→ **Exercise requirements**: Extract the run of lines that starts at the top of the records below and ends at the line with "return m, nt, b", keeping both ends and excluding pictures.

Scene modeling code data
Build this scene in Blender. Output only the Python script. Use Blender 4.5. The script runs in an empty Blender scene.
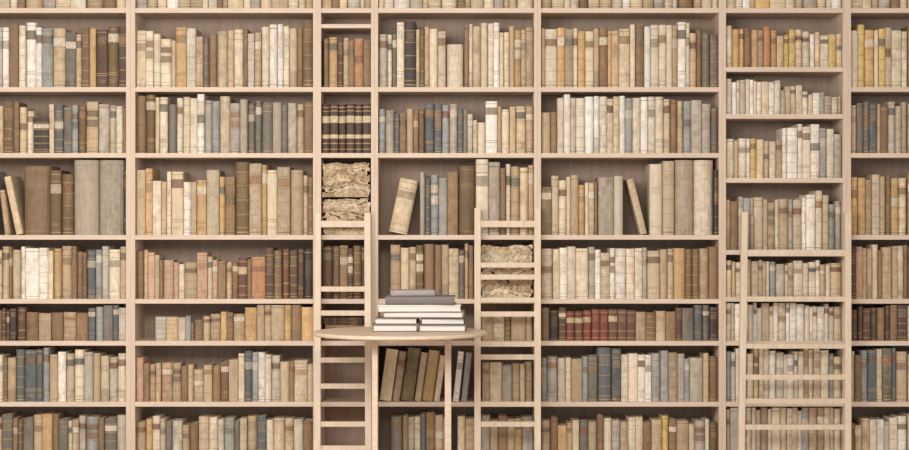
import bpy, math, random, re
from mathutils import Vector, Matrix
R = random.Random(23)
scene = bpy.context.scene
scene.view_settings.view_transform = 'Standard'
S = 0.005; CZ = 1.325; D = 9.0
def X(px, y=0.0): return (px-454.5)*S*(D+y)/D
def Z(py, y=0.0): return CZ-(py-225)*S*(D+y)/D
coll = scene.collection

# ---------------------------------------------------------------- materials
def lin(c):
    r = []
    for v in c[:3]:
        v = v/255.0
        r.append(v/12.92 if v <= 0.04045 else ((v+0.055)/1.055)**2.4)
    return tuple(r)

def new_mat(name):
    m = bpy.data.materials.new(name); m.use_nodes = True
    nt = m.node_tree
    for n in list(nt.nodes): nt.nodes.remove(n)
    out = nt.nodes.new('ShaderNodeOutputMaterial')
    b = nt.nodes.new('ShaderNodeBsdfPrincipled')
    nt.links.new(b.outputs[0], out.inputs[0])
    return m, nt, b

def wood(name, c1, c2, rough=0.6, stretch=(3, 3, 40)):
    m, nt, b = new_mat(name)
    tc = nt.nodes.new('ShaderNodeTexCoord'); mp = nt.nodes.new('ShaderNodeMapping')
    mp.inputs['Scale'].default_value = stretch
    oi = nt.nodes.new('ShaderNodeObjectInfo')
    va = nt.nodes.new('ShaderNodeVectorMath'); va.operation = 'ADD'
    nt.links.new(tc.outputs['Object'], va.inputs[0]); nt.links.new(oi.outputs['Location'], va.inputs[1])
    nt.links.new(va.outputs[0], mp.inputs[0])
    n = nt.nodes.new('ShaderNodeTexNoise'); n.inputs['Scale'].default_value = 2.0
    n.inputs['Detail'].default_value = 6; n.inputs['Distortion'].default_value = 0.6
    nt.links.new(mp.outputs[0], n.inputs['Vector'])
    r = nt.nodes.new('ShaderNodeValToRGB')
    r.color_ramp.elements[0].position = 0.3; r.color_ramp.elements[1].position = 0.7
    r.color_ramp.elements[0].color = (*lin(c1), 1); r.color_ramp.elements[1].color = (*lin(c2), 1)
    nt.links.new(n.outputs[0], r.inputs[0]); nt.links.new(r.outputs[0], b.inputs['Base Color'])
    b.inputs['Roughness'].default_value = rough
    bp = nt.nodes.new('ShaderNodeBump'); bp.inputs['Strength'].default_value = 0.08
    nt.links.new(n.outputs[0], bp.inputs['Height']); nt.links.new(bp.outputs[0], b.inputs['Normal'])
    return m
M_POST = wood('pale_ash_upright', (203, 183, 163), (217, 198, 179), stretch=(40, 40, 2))
M_SHELF = wood('pale_ash_shelf', (207, 187, 167), (221, 202, 184), stretch=(2, 40, 40))
M_BACK = wood('back_panel_wood', (150, 130, 114), (167, 146, 129), 0.8, stretch=(25, 25, 1.5))
M_LAD = wood('ladder_wood', (209, 190, 166), (224, 207, 185), stretch=(25, 25, 2))
M_TAB = wood('table_wood', (207, 187, 163), (223, 205, 183), stretch=(3, 30, 30))
M_FLOOR = wood('floor_wood', (150, 120, 92), (175, 145, 115), 0.5, stretch=(2, 14, 2))

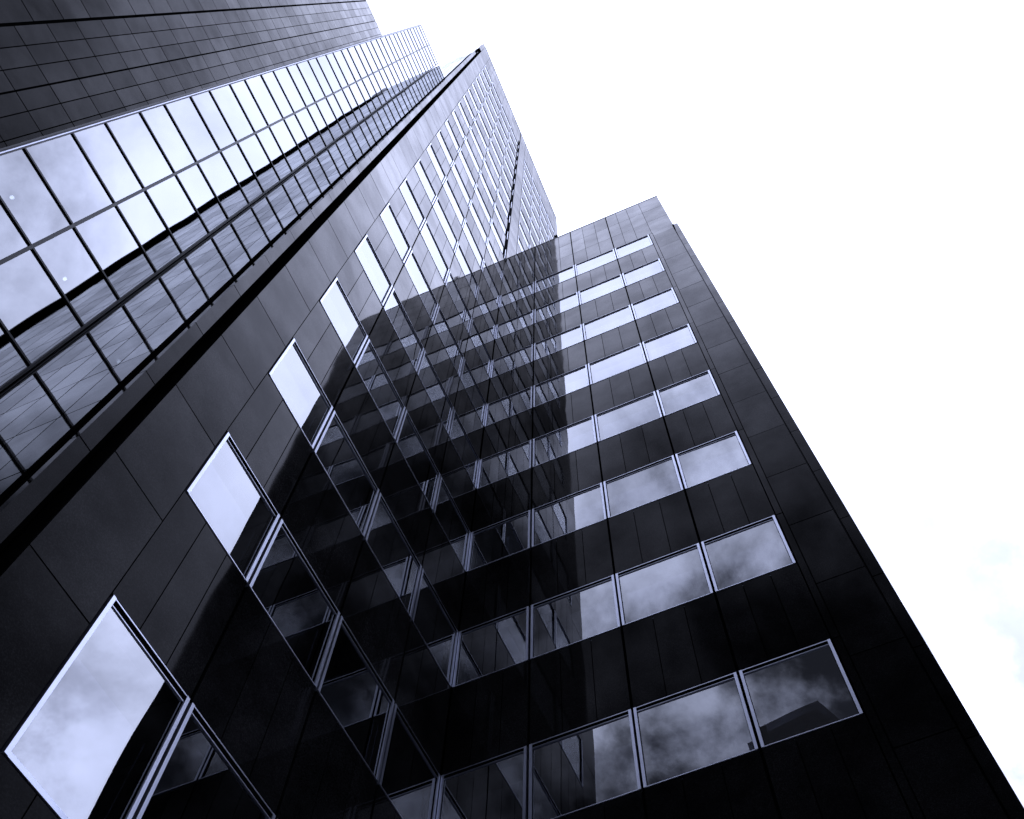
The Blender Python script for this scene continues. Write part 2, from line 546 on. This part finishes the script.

→ **Exercise output**:
Build this scene in Blender. Output only the Python script. Use Blender 4.5. The script runs in an empty Blender scene.
import bpy, math, random, re
from mathutils import Vector, Matrix
R = random.Random(23)
scene = bpy.context.scene
scene.view_settings.view_transform = 'Standard'
S = 0.005; CZ = 1.325; D = 9.0
def X(px, y=0.0): return (px-454.5)*S*(D+y)/D
def Z(py, y=0.0): return CZ-(py-225)*S*(D+y)/D
coll = scene.collection

# ---------------------------------------------------------------- materials
def lin(c):
    r = []
    for v in c[:3]:
        v = v/255.0
        r.append(v/12.92 if v <= 0.04045 else ((v+0.055)/1.055)**2.4)
    return tuple(r)

def new_mat(name):
    m = bpy.data.materials.new(name); m.use_nodes = True
    nt = m.node_tree
    for n in list(nt.nodes): nt.nodes.remove(n)
    out = nt.nodes.new('ShaderNodeOutputMaterial')
    b = nt.nodes.new('ShaderNodeBsdfPrincipled')
    nt.links.new(b.outputs[0], out.inputs[0])
    return m, nt, b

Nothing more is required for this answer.